My birth name was Alejandro Ramirez Casas. My mother was sixteen when she had me, and I have no idea who my father is but I know he didn’t stick around. My grandfather Julio Brouwer didn’t like the guy, that’s for sure, and what he said went. He was the patriarch of the family, and he was very similar to that guy in the Dos Equis ad, who they call “the most interesting man in the world.” He even looked like him. He was a fascinating man, a scientist who invented an efficient method of artificially inseminating cattle. He made a butt-load of money from that, and he had a huge mansion in Havana with a gorgeous view. There were about thirty rooms, and we had maids and cooks. And then Fidel Castro said, “You have to move out and get a state-sponsored house because I want my ministry to move in and it is now state appropriated.” This was at a time when Castro was taking away people’s property to use for his own purposes. But my grandfather said, “Fuck you, I’m not living in a state-sponsored house.” So Castro’s army took his mansion by force, and in 1960 my grandfather left the country and went to Miami, where all good Cubans who were fleeing Castro went.
My mom was a totally spoiled little Cuban princess who got knocked up at sixteen yet still had a Sweet Sixteen party with all her other little rich friends. Things changed for her too—pretty fast. My first actual memory was of me and my grandmother, Carmen, leaving Cuba when I was two years old. The rest of the family were already in Miami, and we were the last ones out. We were on this small, overcrowded plane, and a kid was screaming his head off and freaking out right next to me. Getting off the ground was a hassle. The plane almost didn’t take off because it was so overcrowded; there were people standing in the aisles. I held my grandmother’s hand, and suddenly we were tilting upward and I thought we were falling out of the sky. Then the plane leveled out and the rest of the flight was uneventful. Next thing I knew we were in Miami. I think that experience traumatized me for life in terms of flying—I hate it to this day. Angie says I’m a nervous flyer. That’s putting it lightly.
Even though my grandfather was famous in Cuba, he was just another immigrant in America, and at first he took a job at a restaurant to support his family, which is crazy.
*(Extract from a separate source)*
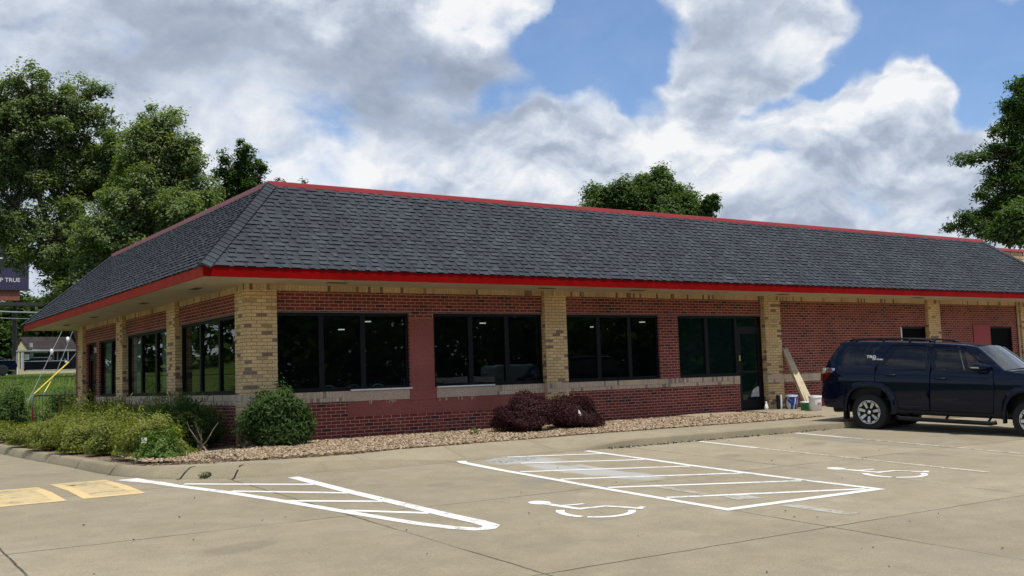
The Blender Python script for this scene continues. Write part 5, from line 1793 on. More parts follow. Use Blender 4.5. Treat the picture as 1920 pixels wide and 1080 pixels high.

But he did what he had to do and held the family together—me, my mom, aunts, and uncles. There is obviously a big Cuban community in Miami. And my grandfather was the patriarch of the family—the suavest character in history. He was a chess champion, and I remember him sitting planning out his next move with a glass of Jack Daniels in one hand and a cigar in the other. He taught me chess and he’d let me win; I never knew he was throwing the games on purpose. That gave me a lot of confidence growing up and made me feel smart—little did I know. But he was my hero. Even though we went from being rich to being poor, as a three-year-old it felt like we were still rich. My uncles had backyard cookouts with Cuban food—whole pigs roasting on the spit, music. One of my other first memories is of being outside with the sun beaming down. It was really hot. There were all these amazing smells from the food mingling together, and my uncles would play tribal Cuban music on congas and everyone would sing. That’s where I got my first taste of contrapuntal beats and triplets, and it stuck with me. If you listen to Ministry, even the really old stuff like “(Every Day Is) Halloween,” “Deity,” “Burning Inside,” and up through “Double Tap” from Relapse, you can hear that contrapuntal style blended with metal and whatever keyboard stuff I was doing.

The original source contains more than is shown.